Es deber de cada cristiano estar atento a las artimañas del demonio, para poder derrotarlo justo con aquello con que se atreve a tentarnos.
¡Saltemos, amados hijos, llenos de gozo espiritual y agradecimiento a Dios! ¡Elevemos los libres ojos de nuestro corazón a las alturas, allí en donde está Cristo!
Que los afanes terrenales no tiren hacia abajo las almas llamadas a lo excelso; que las almas que se pierdan no arrastren a las que desde antes fueron elegidas para la eternidad; que las engañosas ilusiones no salgan al paso de los que avanzan por el camino de la verdad. Del mismo modo, que todo esto, que es pasajero, sea atravesado por los fieles, de manera que puedan conocer el hecho de ser peregrinos en este valle del mundo, en el cual, a pesar de ser cautivados por algunas de sus atracciones, no deben abrazarlas de forma pecaminosa, sino apartarlas con determinación.
El mismo Apóstol Pedro nos llama a este fervor, y, guiado por el amor que concibió con su triple confesión de amor a Dios, para apacentar las ovejas de Cristo (Juan 21, 15-17), orando, dijo: “Queridos hermanos, como a gente de paso en tierra extraña, os exhorto a que os abstengáis de las pasiones carnales, que hacen la guerra al espíritu” (I Pedro 2, 11).
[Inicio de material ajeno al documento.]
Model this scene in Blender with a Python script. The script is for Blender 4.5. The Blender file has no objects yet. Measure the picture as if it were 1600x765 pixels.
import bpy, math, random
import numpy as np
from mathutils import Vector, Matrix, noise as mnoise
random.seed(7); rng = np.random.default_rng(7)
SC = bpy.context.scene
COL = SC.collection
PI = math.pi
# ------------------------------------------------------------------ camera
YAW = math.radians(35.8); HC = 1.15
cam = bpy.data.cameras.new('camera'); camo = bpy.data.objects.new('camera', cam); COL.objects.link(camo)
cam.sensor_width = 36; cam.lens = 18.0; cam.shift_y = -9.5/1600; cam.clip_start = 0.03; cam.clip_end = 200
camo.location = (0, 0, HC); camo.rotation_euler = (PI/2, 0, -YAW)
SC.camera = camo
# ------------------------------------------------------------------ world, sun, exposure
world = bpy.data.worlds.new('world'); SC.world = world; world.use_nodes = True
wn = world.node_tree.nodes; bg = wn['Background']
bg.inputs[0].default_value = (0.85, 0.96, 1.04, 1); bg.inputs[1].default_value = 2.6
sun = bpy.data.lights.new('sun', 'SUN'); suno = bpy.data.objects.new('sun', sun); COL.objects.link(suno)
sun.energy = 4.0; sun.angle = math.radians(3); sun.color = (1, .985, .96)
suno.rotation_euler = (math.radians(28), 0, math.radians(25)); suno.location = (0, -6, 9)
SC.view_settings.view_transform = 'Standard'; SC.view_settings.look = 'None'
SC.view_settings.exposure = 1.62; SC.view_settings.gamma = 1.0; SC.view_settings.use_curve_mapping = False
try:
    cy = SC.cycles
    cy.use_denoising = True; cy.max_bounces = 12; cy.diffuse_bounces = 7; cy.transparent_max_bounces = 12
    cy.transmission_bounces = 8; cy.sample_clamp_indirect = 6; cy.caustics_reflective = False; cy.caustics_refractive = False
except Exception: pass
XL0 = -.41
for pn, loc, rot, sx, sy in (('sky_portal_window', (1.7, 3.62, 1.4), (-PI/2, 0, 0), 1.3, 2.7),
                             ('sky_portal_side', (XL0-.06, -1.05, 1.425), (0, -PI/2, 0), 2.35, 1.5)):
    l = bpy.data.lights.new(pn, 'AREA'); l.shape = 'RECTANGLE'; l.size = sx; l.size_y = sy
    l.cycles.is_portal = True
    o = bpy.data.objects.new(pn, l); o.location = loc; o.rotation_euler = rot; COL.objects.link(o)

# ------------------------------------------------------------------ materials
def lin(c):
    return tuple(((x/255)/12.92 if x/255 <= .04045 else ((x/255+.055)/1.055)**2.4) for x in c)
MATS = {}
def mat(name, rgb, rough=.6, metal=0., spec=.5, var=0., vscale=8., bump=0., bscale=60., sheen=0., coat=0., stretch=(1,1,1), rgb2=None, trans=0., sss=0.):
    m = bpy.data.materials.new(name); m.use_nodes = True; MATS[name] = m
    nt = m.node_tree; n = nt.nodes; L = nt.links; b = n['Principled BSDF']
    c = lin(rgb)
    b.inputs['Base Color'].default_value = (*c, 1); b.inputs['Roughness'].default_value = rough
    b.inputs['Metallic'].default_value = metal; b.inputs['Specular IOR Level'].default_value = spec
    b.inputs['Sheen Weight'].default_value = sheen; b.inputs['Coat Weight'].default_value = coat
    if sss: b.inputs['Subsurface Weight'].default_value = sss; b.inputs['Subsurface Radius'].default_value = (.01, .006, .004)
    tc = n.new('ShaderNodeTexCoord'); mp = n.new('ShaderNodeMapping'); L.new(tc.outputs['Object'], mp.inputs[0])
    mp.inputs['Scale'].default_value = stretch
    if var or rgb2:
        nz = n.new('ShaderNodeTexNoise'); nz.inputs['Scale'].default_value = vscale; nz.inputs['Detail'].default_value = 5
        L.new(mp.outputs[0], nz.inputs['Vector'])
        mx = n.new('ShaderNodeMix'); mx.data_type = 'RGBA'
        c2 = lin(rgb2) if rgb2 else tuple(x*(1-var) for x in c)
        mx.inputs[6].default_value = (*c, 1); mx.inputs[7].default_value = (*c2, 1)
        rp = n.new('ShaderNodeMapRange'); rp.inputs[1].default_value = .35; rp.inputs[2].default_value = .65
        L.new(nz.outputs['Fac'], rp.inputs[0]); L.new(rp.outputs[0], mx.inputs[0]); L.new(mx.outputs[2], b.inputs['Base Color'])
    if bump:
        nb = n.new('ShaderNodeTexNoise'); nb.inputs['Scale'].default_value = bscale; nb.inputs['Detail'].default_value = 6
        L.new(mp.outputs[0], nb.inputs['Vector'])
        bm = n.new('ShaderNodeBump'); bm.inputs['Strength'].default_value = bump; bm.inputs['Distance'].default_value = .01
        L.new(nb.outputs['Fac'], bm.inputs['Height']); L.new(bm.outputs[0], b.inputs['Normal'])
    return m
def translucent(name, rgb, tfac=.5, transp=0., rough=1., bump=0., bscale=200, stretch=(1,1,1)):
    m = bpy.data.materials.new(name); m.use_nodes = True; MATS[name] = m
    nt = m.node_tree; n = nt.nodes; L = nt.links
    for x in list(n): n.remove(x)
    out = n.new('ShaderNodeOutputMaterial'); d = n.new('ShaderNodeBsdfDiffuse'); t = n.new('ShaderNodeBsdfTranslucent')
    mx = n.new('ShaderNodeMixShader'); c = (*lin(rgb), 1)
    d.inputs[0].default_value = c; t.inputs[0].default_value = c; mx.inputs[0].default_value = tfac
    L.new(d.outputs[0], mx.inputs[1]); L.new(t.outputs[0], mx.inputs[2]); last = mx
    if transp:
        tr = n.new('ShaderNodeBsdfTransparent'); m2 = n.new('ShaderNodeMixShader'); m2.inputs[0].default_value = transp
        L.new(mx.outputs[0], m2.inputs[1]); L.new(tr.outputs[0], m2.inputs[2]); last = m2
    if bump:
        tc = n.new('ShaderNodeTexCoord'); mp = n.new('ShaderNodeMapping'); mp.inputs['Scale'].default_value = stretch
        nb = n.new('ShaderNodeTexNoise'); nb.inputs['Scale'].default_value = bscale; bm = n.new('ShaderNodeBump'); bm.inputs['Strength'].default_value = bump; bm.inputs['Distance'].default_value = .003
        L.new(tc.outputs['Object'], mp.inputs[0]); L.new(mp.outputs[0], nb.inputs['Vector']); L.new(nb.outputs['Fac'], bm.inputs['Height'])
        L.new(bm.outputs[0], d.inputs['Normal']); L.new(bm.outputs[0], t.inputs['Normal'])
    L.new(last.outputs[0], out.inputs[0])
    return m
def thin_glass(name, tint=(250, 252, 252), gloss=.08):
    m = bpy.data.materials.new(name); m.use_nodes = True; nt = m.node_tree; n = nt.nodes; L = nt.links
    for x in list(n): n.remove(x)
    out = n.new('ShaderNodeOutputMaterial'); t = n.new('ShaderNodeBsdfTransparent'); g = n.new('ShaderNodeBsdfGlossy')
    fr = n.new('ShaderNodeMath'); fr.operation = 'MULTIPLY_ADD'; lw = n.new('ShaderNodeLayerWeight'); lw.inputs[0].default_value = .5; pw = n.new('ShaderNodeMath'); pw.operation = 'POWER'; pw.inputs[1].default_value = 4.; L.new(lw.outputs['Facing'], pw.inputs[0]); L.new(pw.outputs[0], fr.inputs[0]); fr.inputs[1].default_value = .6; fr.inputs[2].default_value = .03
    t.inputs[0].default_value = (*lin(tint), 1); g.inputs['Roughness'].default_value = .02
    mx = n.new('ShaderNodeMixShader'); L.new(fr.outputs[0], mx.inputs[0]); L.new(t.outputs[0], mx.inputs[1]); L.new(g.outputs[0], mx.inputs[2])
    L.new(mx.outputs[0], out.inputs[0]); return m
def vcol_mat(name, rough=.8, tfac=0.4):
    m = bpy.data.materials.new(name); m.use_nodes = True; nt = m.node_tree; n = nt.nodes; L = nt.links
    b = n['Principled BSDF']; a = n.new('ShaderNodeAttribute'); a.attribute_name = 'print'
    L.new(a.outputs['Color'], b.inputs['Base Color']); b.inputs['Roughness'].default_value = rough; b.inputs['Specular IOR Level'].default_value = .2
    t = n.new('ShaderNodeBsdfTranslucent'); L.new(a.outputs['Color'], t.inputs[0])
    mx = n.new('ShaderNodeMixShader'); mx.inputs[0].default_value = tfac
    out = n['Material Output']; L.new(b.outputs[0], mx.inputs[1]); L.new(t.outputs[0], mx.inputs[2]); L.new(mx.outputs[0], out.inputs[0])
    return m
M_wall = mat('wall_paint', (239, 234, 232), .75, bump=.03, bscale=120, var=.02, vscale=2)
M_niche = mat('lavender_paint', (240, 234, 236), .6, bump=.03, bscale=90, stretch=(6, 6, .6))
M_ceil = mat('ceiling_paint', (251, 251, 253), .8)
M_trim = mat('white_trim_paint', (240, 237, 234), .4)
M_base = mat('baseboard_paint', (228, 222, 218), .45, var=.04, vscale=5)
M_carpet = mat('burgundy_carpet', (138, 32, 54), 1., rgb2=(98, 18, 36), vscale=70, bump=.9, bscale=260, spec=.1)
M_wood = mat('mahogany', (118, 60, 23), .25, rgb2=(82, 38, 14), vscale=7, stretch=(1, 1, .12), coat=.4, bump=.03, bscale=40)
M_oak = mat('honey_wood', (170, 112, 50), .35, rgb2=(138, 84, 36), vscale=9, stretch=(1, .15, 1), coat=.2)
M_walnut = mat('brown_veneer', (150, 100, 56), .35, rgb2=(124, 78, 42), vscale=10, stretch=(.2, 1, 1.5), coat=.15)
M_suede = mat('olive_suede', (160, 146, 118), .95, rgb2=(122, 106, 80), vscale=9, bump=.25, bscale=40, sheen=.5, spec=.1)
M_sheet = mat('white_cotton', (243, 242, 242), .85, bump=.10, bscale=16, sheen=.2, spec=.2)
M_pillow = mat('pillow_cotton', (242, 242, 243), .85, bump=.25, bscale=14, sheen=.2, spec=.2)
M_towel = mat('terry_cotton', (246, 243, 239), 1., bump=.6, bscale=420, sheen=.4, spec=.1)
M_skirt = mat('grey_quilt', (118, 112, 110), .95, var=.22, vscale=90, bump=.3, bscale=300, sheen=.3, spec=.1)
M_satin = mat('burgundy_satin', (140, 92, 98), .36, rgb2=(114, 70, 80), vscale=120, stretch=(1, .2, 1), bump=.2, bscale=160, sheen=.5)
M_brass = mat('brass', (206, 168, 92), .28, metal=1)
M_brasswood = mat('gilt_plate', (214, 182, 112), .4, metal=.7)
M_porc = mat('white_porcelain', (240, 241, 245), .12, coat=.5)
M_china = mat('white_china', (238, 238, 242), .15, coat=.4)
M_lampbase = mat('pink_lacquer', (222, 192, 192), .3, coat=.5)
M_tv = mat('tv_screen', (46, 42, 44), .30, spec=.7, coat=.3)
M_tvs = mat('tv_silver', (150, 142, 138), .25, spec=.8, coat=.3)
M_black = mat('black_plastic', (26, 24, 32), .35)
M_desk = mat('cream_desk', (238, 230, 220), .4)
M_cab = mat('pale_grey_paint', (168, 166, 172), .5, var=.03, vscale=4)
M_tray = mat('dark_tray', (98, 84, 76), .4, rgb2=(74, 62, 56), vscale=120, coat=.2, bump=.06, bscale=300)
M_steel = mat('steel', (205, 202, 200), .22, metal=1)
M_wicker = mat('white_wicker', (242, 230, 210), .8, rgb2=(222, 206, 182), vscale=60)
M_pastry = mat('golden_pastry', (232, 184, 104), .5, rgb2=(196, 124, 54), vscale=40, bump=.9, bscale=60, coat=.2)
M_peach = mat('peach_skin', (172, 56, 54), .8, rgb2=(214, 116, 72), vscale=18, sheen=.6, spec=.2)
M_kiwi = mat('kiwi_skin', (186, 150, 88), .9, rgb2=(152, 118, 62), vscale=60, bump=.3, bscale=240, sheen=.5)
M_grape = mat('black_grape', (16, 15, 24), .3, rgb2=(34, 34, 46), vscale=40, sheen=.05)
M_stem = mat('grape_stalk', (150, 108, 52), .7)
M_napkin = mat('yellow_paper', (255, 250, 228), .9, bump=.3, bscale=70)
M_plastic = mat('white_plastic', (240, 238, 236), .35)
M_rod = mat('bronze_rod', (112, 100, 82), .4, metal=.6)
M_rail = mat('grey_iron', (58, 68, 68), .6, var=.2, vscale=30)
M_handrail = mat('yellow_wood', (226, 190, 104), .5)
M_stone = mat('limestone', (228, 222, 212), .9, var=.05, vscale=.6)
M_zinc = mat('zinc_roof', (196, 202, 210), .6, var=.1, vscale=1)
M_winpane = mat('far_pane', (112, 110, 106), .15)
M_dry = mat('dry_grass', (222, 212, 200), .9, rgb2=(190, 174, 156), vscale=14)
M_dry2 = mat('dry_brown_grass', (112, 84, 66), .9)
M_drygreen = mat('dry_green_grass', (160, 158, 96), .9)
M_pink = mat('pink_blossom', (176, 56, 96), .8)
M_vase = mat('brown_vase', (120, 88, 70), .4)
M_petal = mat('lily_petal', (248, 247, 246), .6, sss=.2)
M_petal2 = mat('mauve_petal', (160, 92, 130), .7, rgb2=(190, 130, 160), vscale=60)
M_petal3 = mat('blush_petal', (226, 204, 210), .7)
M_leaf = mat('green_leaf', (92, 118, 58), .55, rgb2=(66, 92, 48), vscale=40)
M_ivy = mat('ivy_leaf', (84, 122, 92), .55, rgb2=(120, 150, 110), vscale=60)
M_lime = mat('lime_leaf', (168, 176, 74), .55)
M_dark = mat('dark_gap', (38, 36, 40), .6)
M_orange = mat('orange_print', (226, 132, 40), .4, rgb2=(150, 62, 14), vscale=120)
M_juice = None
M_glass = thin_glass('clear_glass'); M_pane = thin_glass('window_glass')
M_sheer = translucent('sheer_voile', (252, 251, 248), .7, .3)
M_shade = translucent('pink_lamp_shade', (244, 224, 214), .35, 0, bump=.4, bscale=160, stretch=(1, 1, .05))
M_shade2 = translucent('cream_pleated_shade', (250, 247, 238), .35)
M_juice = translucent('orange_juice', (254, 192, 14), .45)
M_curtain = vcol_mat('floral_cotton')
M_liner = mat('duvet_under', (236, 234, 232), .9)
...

Pero ¿para quién luchan las pasiones carnales, sino para el demonio, quien se goza porque ata a los placeres efímeros a las almas que tienden a las cosas superiores, y porque las aleja de la morada de donde él mismo fue echado? Por esta razón, es deber de cada cristiano estar atento a las artimañas del demonio, para poder derrotarlo justo con aquello con que se atreve a tentarnos.